"Ali Yakup Bey'in bazı sâfiyane sualleri olurdu. Dalgınlıkla, fazla düşünmeden, içinden geldiği gibi konuşuverirdi. O gün de, İhsan Efendi'ye.
"Efendim, Safahat'ı bu kadar biliyorsunuz. Akif Bey'i bizden fazla anlıyor ve seviyorsunuz... Safahat'ı sadeleştirelim, diyorlar. Bunu siz yapsanız, iyi olmaz mı?.." diye soruverdi.
İhsan Efendi, tebessüm etti;
"Hazret, o zaman sade su olur yahu" dedi. "İçinde tane kalmaz. Sade su beslemez. Çorbanın içinde tane olmalı... Artık bu millet, Safahat'ı da anlayamayacak bir hale gelecekse; gitsin de, Allah yeniden bir millet getirsin yahu!..
(...)
"Yahu adam, ömrünü vermiş Fâtih Cami ile başlamış. Sanatkâr ile bitirmiş. Tevhidi var, feryadı var, camii var, kahvesi var, hastası var, var, var, var...
"1400 senelik İslâm, 650 yıllık Osmanlı ve bin senelik Müslüman Türk tarihini, yükselişiyle, başına gelen felaketleriyle, her safhası ile yazmış...

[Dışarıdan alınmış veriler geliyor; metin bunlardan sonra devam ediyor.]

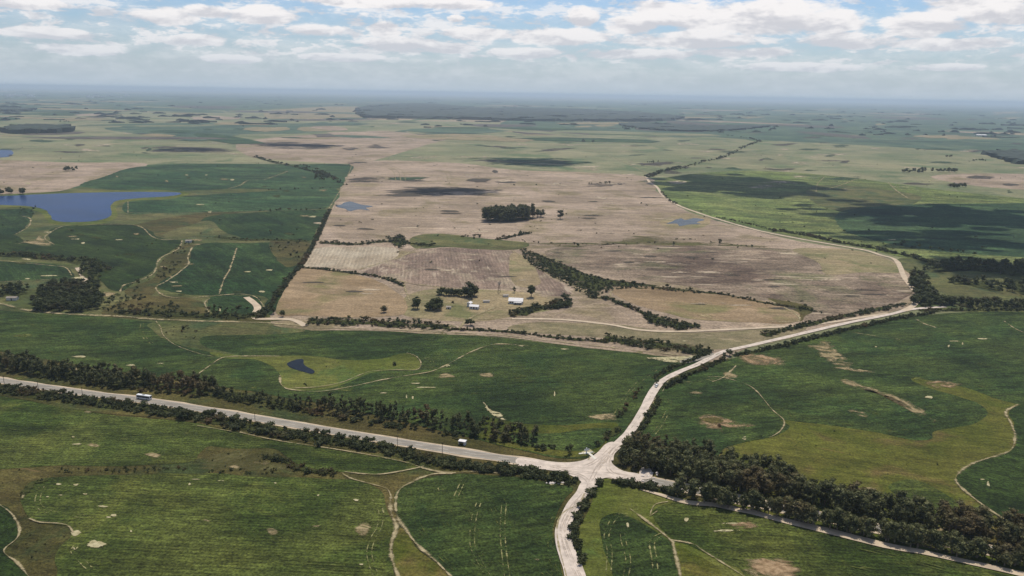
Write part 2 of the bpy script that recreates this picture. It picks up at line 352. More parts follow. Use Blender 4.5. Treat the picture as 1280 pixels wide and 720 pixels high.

"Tasviri var, feryadı var, fikriyatı var! Sen bunların hepsini, lugata bakmadan, okuyup anlamak istiyorsun!.. İnsaf yahu, insaf!..."
(...)
Evladım, bu sadeleştirme işi, milleti cahil bırakmanın bir şekli, bir mazereti ve bir bahanesidir. İnsanlar, tenbeldir. Kolayı gördükçe gevşer, rahata alışır. Gayret sarfedilerek anlaşılacak eserlerden kaçar. Böylece bir zaman sonra, birkaç nesilde, milletin tamamı câhilliğe mahkûm olur. Artık ondan sonra, bilen, çalışan, düşünen insanlar yadırganır. İşte o zaman tam felaket demektir."